Cuomo’s office has received numerous complaints from private citizens and public officials in eight counties — including Erie — alleging “improper relations between the companies and local officials” and other questionable practices.

The allegations include accusations that the companies improperly sought or obtained land-use agreements with public officials and the officials’ relatives and acquaintances; gave bribes and other improper benefits to public officials; and entered into anti-competitive agreements or practices.
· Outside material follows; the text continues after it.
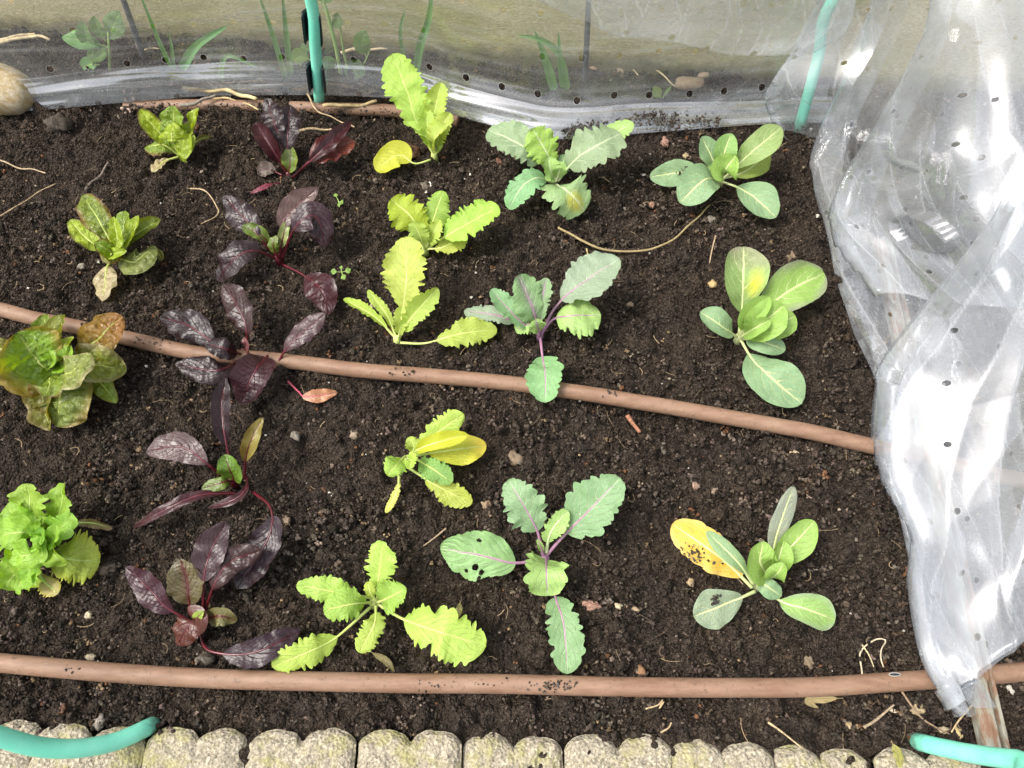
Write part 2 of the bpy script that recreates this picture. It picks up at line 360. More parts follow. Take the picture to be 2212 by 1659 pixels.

The subpoenas issued Tuesday were for all documents related to any benefits conferred to an individual or entity in connection with wind farms; all agreements, easements or contracts regarding placement of wind turbines; agreements between wind companies that could indicate anti-competitive practices; and anything pertaining to payments or benefits received from local, state or federal agencies, according to Cuomo’s office.

A Cuomo spokesman added that the two subpoenas are just the beginning. “This is an initial part of an ongoing investigation,” said spokesman John Milgrim.

John Lamontagne, spokesman for First Wind, acknowledged the Newton, Mass.-based company had received the subpoena and said: “We intend to fully cooperate with [Cuomo’s] office.”

Noble Environmental, of Essex, Conn., issued a statement: “The company is in the process of reviewing the subpoena and will cooperate fully with the attorney general. We are confident the attorney general’s inquiry will find that Noble’s actions have been legal and proper and we look forward to his review.”

Lackawanna Mayor Norman Polanski said neither Steel Winds, made up of eight turbines each taller than Buffalo City Hall, nor the City of Lackawanna, is affected by the probe.

“We’re not involved at all,” Polanski said.

He pointed out that the city entered into an agreement over Steel Winds with the project’s other developer, BQ Energy, and that BQ Energy was not under investigation.

“We had no dealings with First Wind,” he said.

Polanski added that he did not receive kickbacks from any of the developers. “I got a model windmill and a shirt,” he said, and nothing else.

Last week, the Lackawanna Planning Board approved site plans for the second phase of Steel Winds, which would add 13 turbines to the current project.

Wind farm opponents were thrilled by the news that Cuomo’s office is looking into the two developers.

“We’re ecstatic that [Cuomo] is finally listening to what New York State taxpayers have been saying: that this is nothing but a total rip-off of the taxpayer,” said Judy Hall, a member of Cohocton Wind Watch, which is fighting a First Wind wind farm in its community.

Hall complained that communities aren’t made aware of proposed wind farms until they’re already approved and accused local leaders and developers of striking under-the-table deals to get the projects approved.

“We’re keeping our ear to the ground, and we’ll continue to provide information,” Hall vowed. “We just feel energized today.”